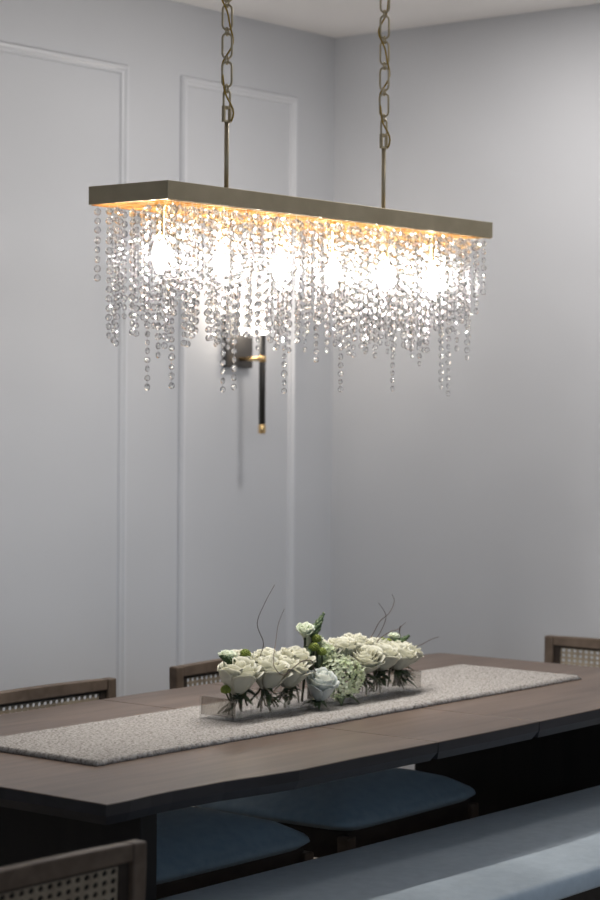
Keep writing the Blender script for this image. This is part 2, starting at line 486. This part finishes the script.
for k in range(6):
    x = .102 + .2032 * k; y = .115
    mb = MB(); mb.lathe([(.0075, -.066), (.009, -.062), (.009, -.004), (.013, 0), (.013, .008)], 14, (x, y, 0))
    so = mb.build('socket', M_GOLD, lamp)
    mb = MB(); mb.lathe([(.006, -.066), (.009, -.074), (.015, -.090), (.0175, -.104), (.0165, -.118), (.011, -.136), (.0045, -.150), (.001, -.156)], 16, (x, y, 0))
    mb.build('light_bulb', M_BULB, so)
    pl = bpy.data.lights.new('bulb_light', 'POINT'); pl.energy = 15; pl.shadow_soft_size = .0165; pl.color = (1.0, .965, .925)
    po = bpy.data.objects.new('bulb_light', pl); COL.objects.link(po); po.location = (CX + x, CY + y, CZ - .108)
# hanging rods, loops, chains, cords, ceiling plates
for x in (.320, .910):
    y = .1155
    mb = MB(); mb.tube([(x, y, CHH), (x, y, .205)], .0052, 12); mb.lathe([(.012, 0), (.012, .004), (.006, .010)], 14, (x, y, CHH)); mb.build('rod', M_BRASS, lamp)
    mb = MB()   # squared stirrup on top of the rod
    mb.box(x-.0125, y-.004, .203, x+.0125, y+.004, .208); mb.box(x-.0125, y-.004, .234, x+.0125, y+.004, .239)
    mb.box(x-.0125, y-.004, .208, x-.0085, y+.004, .234); mb.box(x+.0085, y-.004, .208, x+.0125, y+.004, .234)
    mb.build('stirrup', M_BRASS, lamp)
    mb = MB(); cd = (.78, .62)   # link plane faces roughly across the long axis
    def link(zc, hl, hw, r, ang):
        pts = []; ux, uy = math.cos(ang), math.sin(ang); n = 6
        for k in range(n + 1):
            a = PI * k / n; pts.append((hw*math.cos(a), hl - hw + hw*math.sin(a)))
        for k in range(n + 1):
            a = PI + PI * k / n; pts.append((hw*math.cos(a), -hl + hw + hw*math.sin(a)))
        mb.tube([(x + p*ux, y + p*uy, zc + q) for p, q in pts], r, 8, 0, True)
    z = .2335; top = ZC - CZ - .03; big = True; k = 0; face = -.9
    while z < top:
        if big: hl = .028 if k else .0205; link(z + hl, hl, .0105 if k else .0080, .0026, face + (0 if k else .5)); z += 2*hl
        else: link(z + .0037, .0088, .0060, .0021, face + 1.15); z += .0074
        big = not big; k += 1
    mb.build('chain', M_BRASS, lamp)
    mb = MB(); pts = []; zz = .204; q = 0
    ztop = ZC - CZ - .012
    nseg = 70
    for i in range(nseg + 1):
        u = i / nseg; zz = .206 + (ztop - .206) * u
        sft =   .0120 * math.sin(u * 22 + 1.0) + .003 * math.sin(u * 51)
        o2 = .006 * math.cos(u * 22 + 1.0)
        pts.append((x + sft * math.cos(face) + o2 * math.cos(face + PI/2), y + sft * math.sin(face) + o2 * math.sin(face + PI/2), zz))
    mb.tube(pts, .0022, 6); mb.build('cord', M_CORD, lamp)
    mb = MB(); mb.lathe([(.055, ZC - CZ), (.055, ZC - CZ - .008), (.045, ZC - CZ - .018), (.010, ZC - CZ - .022), (.008, ZC - CZ - .034)], 24, (x, y, 0)); mb.build('ceiling_plate', M_BRASS, lamp)
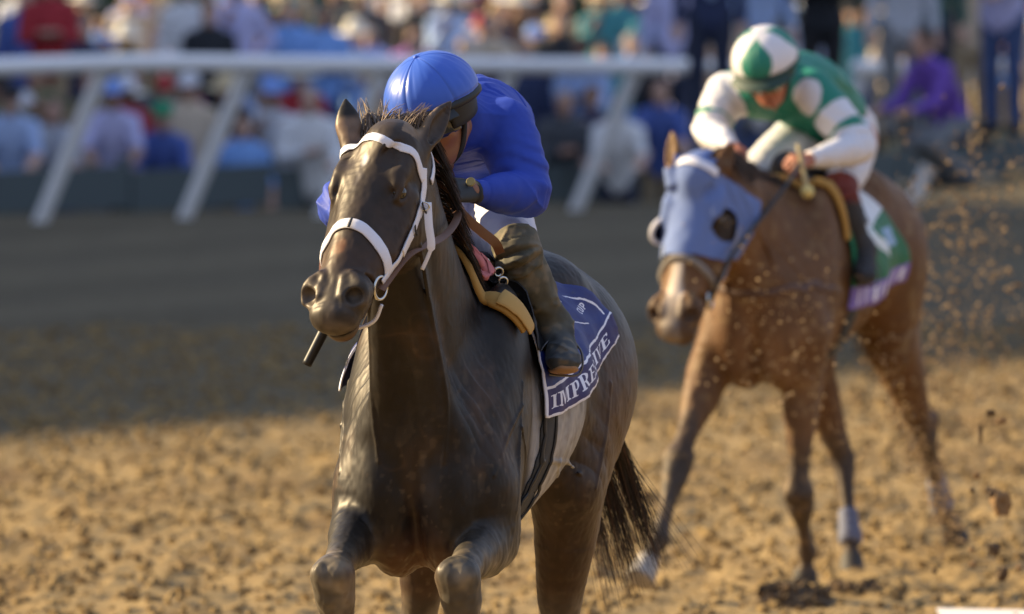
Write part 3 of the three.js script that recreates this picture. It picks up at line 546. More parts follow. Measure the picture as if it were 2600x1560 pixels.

★ ★ ★ ★ ★ ★ ★

— What the task requires —
Repeat the material verbatim. Do not carry over any picture.

— Answer to the problem —
Keep writing the Blender script for this image. This is part 2, starting at line 486. This part finishes the script.
for k in range(6):
    x = .102 + .2032 * k; y = .115
    mb = MB(); mb.lathe([(.0075, -.066), (.009, -.062), (.009, -.004), (.013, 0), (.013, .008)], 14, (x, y, 0))
    so = mb.build('socket', M_GOLD, lamp)
    mb = MB(); mb.lathe([(.006, -.066), (.009, -.074), (.015, -.090), (.0175, -.104), (.0165, -.118), (.011, -.136), (.0045, -.150), (.001, -.156)], 16, (x, y, 0))
    mb.build('light_bulb', M_BULB, so)
    pl = bpy.data.lights.new('bulb_light', 'POINT'); pl.energy = 15; pl.shadow_soft_size = .0165; pl.color = (1.0, .965, .925)
    po = bpy.data.objects.new('bulb_light', pl); COL.objects.link(po); po.location = (CX + x, CY + y, CZ - .108)
# hanging rods, loops, chains, cords, ceiling plates
for x in (.320, .910):
    y = .1155
    mb = MB(); mb.tube([(x, y, CHH), (x, y, .205)], .0052, 12); mb.lathe([(.012, 0), (.012, .004), (.006, .010)], 14, (x, y, CHH)); mb.build('rod', M_BRASS, lamp)
    mb = MB()   # squared stirrup on top of the rod
    mb.box(x-.0125, y-.004, .203, x+.0125, y+.004, .208); mb.box(x-.0125, y-.004, .234, x+.0125, y+.004, .239)
    mb.box(x-.0125, y-.004, .208, x-.0085, y+.004, .234); mb.box(x+.0085, y-.004, .208, x+.0125, y+.004, .234)
    mb.build('stirrup', M_BRASS, lamp)
    mb = MB(); cd = (.78, .62)   # link plane faces roughly across the long axis
    def link(zc, hl, hw, r, ang):
        pts = []; ux, uy = math.cos(ang), math.sin(ang); n = 6
        for k in range(n + 1):
            a = PI * k / n; pts.append((hw*math.cos(a), hl - hw + hw*math.sin(a)))
        for k in range(n + 1):
            a = PI + PI * k / n; pts.append((hw*math.cos(a), -hl + hw + hw*math.sin(a)))
        mb.tube([(x + p*ux, y + p*uy, zc + q) for p, q in pts], r, 8, 0, True)
    z = .2335; top = ZC - CZ - .03; big = True; k = 0; face = -.9
    while z < top:
        if big: hl = .028 if k else .0205; link(z + hl, hl, .0105 if k else .0080, .0026, face + (0 if k else .5)); z += 2*hl
        else: link(z + .0037, .0088, .0060, .0021, face + 1.15); z += .0074
        big = not big; k += 1
    mb.build('chain', M_BRASS, lamp)
    mb = MB(); pts = []; zz = .204; q = 0
    ztop = ZC - CZ - .012
    nseg = 70
    for i in range(nseg + 1):
        u = i / nseg; zz = .206 + (ztop - .206) * u
        sft =   .0120 * math.sin(u * 22 + 1.0) + .003 * math.sin(u * 51)
        o2 = .006 * math.cos(u * 22 + 1.0)
        pts.append((x + sft * math.cos(face) + o2 * math.cos(face + PI/2), y + sft * math.sin(face) + o2 * math.sin(face + PI/2), zz))
    mb.tube(pts, .0022, 6); mb.build('cord', M_CORD, lamp)
    mb = MB(); mb.lathe([(.055, ZC - CZ), (.055, ZC - CZ - .008), (.045, ZC - CZ - .018), (.010, ZC - CZ - .022), (.008, ZC - CZ - .034)], 24, (x, y, 0)); mb.build('ceiling_plate', M_BRASS, lamp)
Write part 3 of the three.js script that recreates this picture. It picks up at line 546. More parts follow. Measure the picture as if it were 2600x1560 pixels.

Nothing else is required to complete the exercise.